Publication typeProceedings Article
Publication date2024-12-16
Abstract
Superconducting logic offers the potential for incredibly high speed, low power computation, due to its gate level clocking and a lack of resistive losses. This results in large, statically scheduled pipelines with clock speeds up to 50 GHz, offering orders of magnitude better throughput than modern digital systems. To fully utilize these pipelines data must be very carefully orchestrated both outside of the system and within the pipeline itself. However, memory systems, data dependent operations, and IO introduce timing uncertainty which can cause a significant degradation in throughput and utilization. In the digital domain a rich set of latency insensitive design (LID) principles exist for this problem, but the tight combinational feedback inherent to their operation introduces a new set of challenges when integrated with single flux quanta (SFQ) based designs.We investigate these challenges by examining two classical methods for LID, the ready/valid protocol and LID-1ss.
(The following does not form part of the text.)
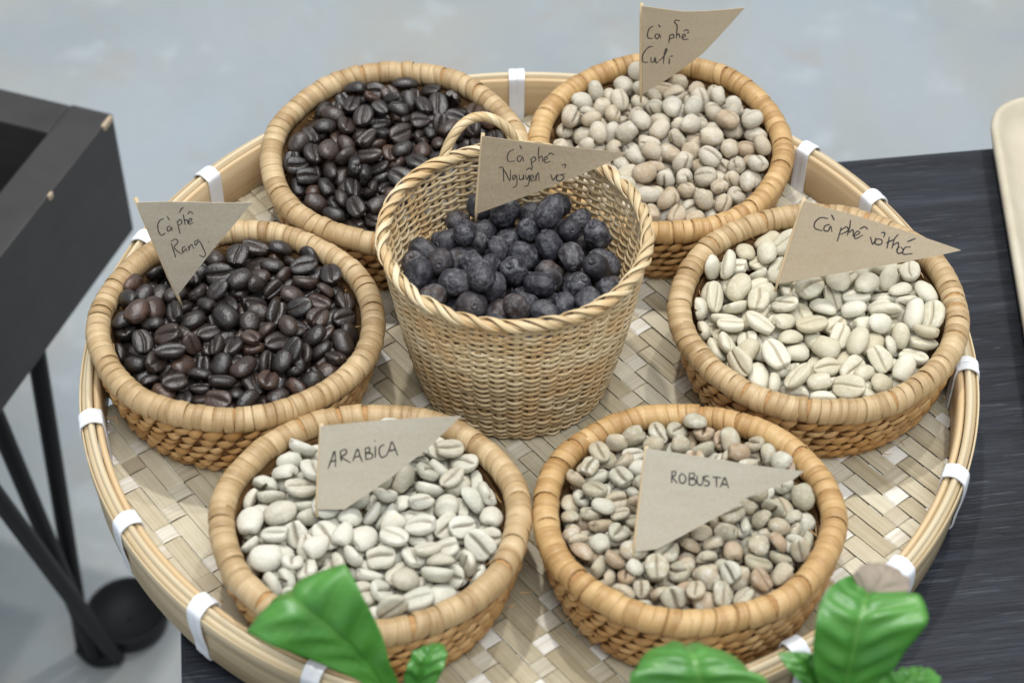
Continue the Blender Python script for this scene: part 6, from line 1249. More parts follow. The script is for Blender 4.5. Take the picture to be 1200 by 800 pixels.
# ------------------------------------------------------------------ paper flags on toothpicks
FLAGS = {
    'rang': {'o': [-0.1311, 0.0093, 0.044], 'lean': 12, 'yaw': 0, 'poly': [[-10.5, 39.2], [10.47, 39.94], [31.32, 39.29], [15.61, 20.3], [0.25, -0.75]], 'stick': [[-10.97, 40.6], [1.92, -6.77]], 'ink': [[[-1.3, 32.53], [-2.72, 31.9], [-3.71, 30.02], [-3.72, 27.2], [-2.78, 25.63], [-1.33, 26.58]], [[1.11, 29.41], [-0.1, 29.22], [-0.55, 27.96], [0.1, 27.34], [1.18, 28.97], [1.2, 27.53]], [[-0.01, 33.59], [0.8, 31.91]], [[3.51, 31.91], [3.79, 29.1], [4.1, 26.59]], [[3.63, 31.48], [4.76, 32.54], [5.19, 31.29], [4.15, 30.04]], [[4.64, 35.34], [5.6, 37.08], [6.5, 37.45]], [[6.04, 34.72], [6.16, 32.54], [6.35, 30.36]], [[6.22, 31.92], [7.08, 32.54], [7.48, 30.86]], [[7.8, 31.49], [8.98, 32.55], [8.49, 33.17], [7.76, 32.23], [7.84, 30.67], [9.43, 31.49]], [[7.67, 34.85], [8.58, 35.97], [9.63, 35.04]], [[0.46, 22.48], [0.98, 19.31], [1.52, 16.32]], [[0.4, 23.05], [2.14, 24.19], [2.95, 22.93], [1.37, 20.58], [3.09, 18.49], [4.31, 18.11]], [[5.69, 21.23], [4.43, 20.59], [4.47, 18.68], [5.71, 20.27], [5.98, 19.0]], [[6.64, 21.54], [6.86, 19.64], [6.97, 20.91], [7.95, 22.18], [8.57, 20.53]], [[10.71, 24.4], [9.26, 23.45], [9.4, 21.87], [10.82, 23.77], [11.83, 21.56], [12.76, 18.38], [11.72, 17.1], [10.43, 18.06]], [[14.08, 23.65], [14.33, 23.46]]]},
    'culi': {'o': [0.0471, 0.1274, 0.046], 'lean': 8, 'yaw': 0, 'poly': [[-1.65, 39.65], [14.83, 38.16], [39.74, 38.98], [23.49, 19.2], [11.21, 8.07], [0.39, -0.81]], 'stick': [[-1.68, 40.42], [-0.12, -5.69]], 'ink': [[[3.33, 31.01], [1.74, 29.68], [1.14, 27.01], [1.69, 25.4], [3.35, 25.41]], [[5.86, 27.55], [4.45, 27.28], [4.27, 25.94], [5.25, 25.41], [6.02, 27.29], [6.43, 25.52]], [[5.33, 31.81], [6.19, 30.64]], [[10.13, 27.56], [9.99, 25.69], [9.84, 23.81]], [[10.01, 27.03], [11.3, 27.83], [11.75, 26.5], [10.22, 25.69]], [[13.81, 34.05], [12.15, 34.2], [11.74, 33.15], [12.75, 31.82], [12.78, 28.63], [12.73, 25.96]], [[12.76, 27.14], [13.66, 28.1], [14.23, 26.23]], [[14.93, 26.5], [16.32, 27.2], [15.79, 28.11], [15.04, 27.04], [15.69, 25.7], [17.57, 25.97]], [[15.48, 29.44], [16.63, 30.08], [17.61, 29.44]], [[16.95, 28.54], [17.69, 28.96]], [[3.52, 21.65], [2.1, 21.38], [0.51, 19.48], [-0.47, 16.77], [0.01, 14.33], [1.93, 14.33]], [[3.02, 16.78], [3.12, 14.61], [4.3, 14.88], [4.69, 16.78], [5.14, 14.34], [6.21, 15.05]], [[6.43, 15.43], [8.01, 17.33], [9.29, 20.58], [8.7, 20.85], [8.25, 17.33], [8.17, 14.07]], [[10.43, 16.8], [10.47, 14.08]], [[10.62, 17.77], [11.81, 17.99]]]},
    'nguyen': {'o': [-0.0193, 0.03, 0.066], 'lean': 16, 'yaw': 0, 'poly': [[2.08, 31.24], [28.44, 28.27], [55.23, 24.94], [44.16, 19.47], [22.38, 9.8], [0.0, 0.0]], 'stick': [[2.39, 31.91], [-0.66, -4.22]], 'ink': [[[13.63, 26.46], [11.9, 25.39], [11.17, 23.24], [11.66, 21.62], [13.88, 21.9]], [[16.59, 23.89], [15.11, 23.68], [14.87, 22.17], [15.86, 21.74], [16.74, 23.52], [17.19, 21.74]], [[15.69, 28.07], [16.48, 26.74]], [[19.8, 22.99], [20.06, 21.1], [20.32, 18.94]], [[19.55, 22.45], [21.02, 23.69], [21.53, 22.45], [20.15, 21.37]], [[22.71, 27.82], [22.49, 25.41], [22.77, 21.75]], [[22.75, 23.15], [23.73, 24.07], [24.1, 21.76]], [[24.49, 22.46], [25.71, 23.0], [25.46, 23.91], [24.58, 23.0], [24.99, 21.54], [26.96, 21.92]], [[25.95, 24.34], [26.92, 25.26], [28.16, 24.51]], [[8.1, 18.91], [9.59, 18.92], [9.93, 13.49]], [[9.69, 18.81], [10.92, 16.48], [12.16, 14.04], [12.41, 18.38]], [[14.39, 16.22], [13.25, 15.94], [13.4, 14.31], [14.54, 15.95], [14.65, 12.41], [13.26, 11.04]], [[15.63, 16.49], [15.73, 14.59], [16.87, 14.86], [17.11, 16.49], [17.27, 14.48]], [[17.86, 16.5], [18.36, 14.59], [19.34, 16.5], [18.87, 12.41], [17.38, 11.86]], [[19.6, 14.87], [20.84, 15.41], [20.33, 16.34], [19.6, 15.41], [20.0, 14.05], [21.59, 14.6]], [[18.1, 18.29], [19.33, 19.21], [20.32, 18.29]], [[21.57, 16.5], [21.69, 14.33], [21.82, 15.96], [22.55, 17.43], [22.83, 14.33]], [[27.01, 17.06], [28.03, 14.61], [29.49, 17.06]], [[30.73, 16.79], [29.5, 16.25], [29.27, 14.62], [30.76, 14.35], [31.98, 15.98], [30.73, 16.79], [32.46, 17.07]], [[30.92, 20.58], [32.4, 20.86], [32.18, 19.5]]]},
    'voth': {'o': [0.0928, 0.0137, 0.046], 'lean': 30, 'yaw': -6, 'poly': [[6.49, 31.88], [24.9, 28.43], [44.01, 24.06], [64.82, 18.23], [55.81, 15.62], [26.96, 7.93], [0.0, 0.0]], 'stick': [[6.71, 32.86], [-0.96, -3.35]], 'ink': [[[15.75, 26.31], [13.05, 26.42], [11.14, 24.43], [11.34, 22.29], [14.11, 21.57]], [[16.55, 24.22], [14.83, 23.47], [14.68, 21.92], [16.19, 21.72], [16.91, 23.63], [17.59, 21.52]], [[16.79, 27.92], [17.99, 25.98]], [[20.8, 23.61], [20.3, 20.79], [19.83, 18.28]], [[20.62, 22.36], [22.57, 23.86], [23.3, 22.56], [20.77, 20.83]], [[23.79, 26.6], [23.77, 23.82], [23.18, 20.7]], [[23.67, 21.84], [25.05, 22.99], [25.29, 20.55]], [[26.15, 20.92], [27.54, 21.95], [26.87, 22.7], [25.79, 21.51], [26.26, 19.81], [28.79, 21.42]], [[27.39, 23.48], [29.08, 24.46], [30.35, 23.7]], [[31.52, 21.01], [32.7, 18.32], [33.63, 20.86]], [[34.55, 20.62], [33.46, 19.61], [33.88, 18.41], [35.66, 18.54], [35.8, 20.09], [34.44, 20.49]], [[35.22, 22.82], [36.59, 22.8], [36.3, 21.05]], [[38.34, 21.51], [38.15, 19.34], [37.9, 17.16]], [[37.39, 19.16], [40.21, 20.73]], [[41.49, 22.67], [40.21, 20.73], [39.68, 17.29]], [[39.86, 18.42], [41.82, 19.62], [41.81, 16.84]], [[42.57, 18.13], [41.49, 17.12], [42.24, 15.63], [43.92, 16.68], [42.87, 18.15]], [[46.42, 18.42], [44.38, 17.95], [43.69, 16.05], [44.64, 15.5], [47.28, 16.01]], [[45.04, 20.16], [47.86, 21.61]]]},
    'arab': {'o': [-0.0712, -0.0943, 0.045], 'lean': 34, 'yaw': 0, 'poly': [[1.64, 28.48], [23.99, 30.26], [48.28, 32.05], [36.63, 20.08], [23.77, 9.79], [9.12, -0.28], [0.0, -0.0]], 'stick': [[1.94, 29.35], [-0.34, -2.96]], 'ink': [[[3.8, 13.95], [4.94, 16.93], [6.13, 19.85], [6.29, 14.47]], [[4.33, 16.26], [6.57, 16.78]], [[7.96, 20.11], [8.08, 18.06], [8.2, 16.27]], [[7.96, 19.85], [9.6, 20.37], [9.93, 19.09], [8.32, 17.81], [9.7, 16.78], [11.27, 15.76]], [[12.02, 16.28], [13.57, 20.38], [14.38, 18.18], [15.15, 16.13]], [[12.54, 17.71], [14.53, 18.07]], [[16.2, 20.64], [16.35, 16.8]], [[16.2, 20.64], [17.54, 20.89], [17.52, 19.51], [16.52, 19.0], [18.26, 18.85], [18.49, 17.42], [16.49, 16.8]], [[19.53, 21.41], [19.48, 17.32]], [[19.3, 23.3], [19.55, 23.1]], [[22.5, 21.93], [21.01, 20.9], [20.83, 18.85], [21.71, 17.42], [23.21, 18.19]], [[23.21, 18.09], [24.22, 20.4], [25.14, 22.7], [26.93, 18.1]], [[23.97, 19.63], [26.2, 20.14]]]},
    'robu': {'o': [0.0343, -0.1105, 0.043], 'lean': 40, 'yaw': -4, 'poly': [[1.81, 34.46], [19.47, 32.6], [36.26, 30.71], [53.52, 29.69], [50.38, 26.7], [42.28, 22.86], [34.16, 19.01], [31.01, 15.71], [20.76, 9.45], [7.5, 1.29], [0.0, -0.0]], 'stick': [[2.06, 35.03], [-0.41, -2.88]], 'ink': [[[10.73, 27.32], [10.78, 23.47]], [[10.57, 27.2], [11.85, 27.27], [11.76, 25.96], [10.83, 25.51], [11.67, 24.54], [12.62, 23.46]], [[13.94, 26.82], [13.18, 25.47], [13.72, 23.64], [15.05, 23.88], [15.29, 25.59], [13.94, 26.82]], [[16.44, 26.96], [16.54, 23.11]], [[16.44, 26.96], [18.01, 26.87], [17.91, 25.57], [16.65, 25.16], [18.51, 24.81], [18.32, 23.21], [16.54, 23.11]], [[18.98, 26.36], [19.11, 24.11], [20.0, 23.14], [20.96, 23.93], [20.94, 26.19]], [[22.89, 26.3], [21.5, 26.11], [21.57, 24.98], [23.0, 24.32], [22.78, 23.18], [21.39, 23.1]], [[24.01, 26.08], [26.8, 25.95]], [[25.3, 25.98], [25.59, 22.77]], [[26.7, 22.83], [27.45, 24.4], [28.08, 26.02], [29.49, 22.71]], [[27.2, 23.82], [28.99, 23.81]]]},
}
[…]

We show how a naive, direct implementation of these protocols removes much of the benefits of superconducting logic. We then explore how LID-1ss can be optimized for SFQ, resulting in better throughput and a simpler design. However, this optimized version still significantly reduces the maximum potential throughput, motivating us to propose Superconnectors: a novel SFQ-specific architecture for LID. Superconnectors leverage passive transmission line buffers, asynchronous race logic control signals, and batched transactions for a hardware design that has minimal impact on the underlying logic and throughput. We then demonstrate Superconnectors with a merge operation on an array of multipliers, introducing 44% less pipeline stall than the optimized LID-1ss approach with no impact to the achievable clock speed of the underlying module.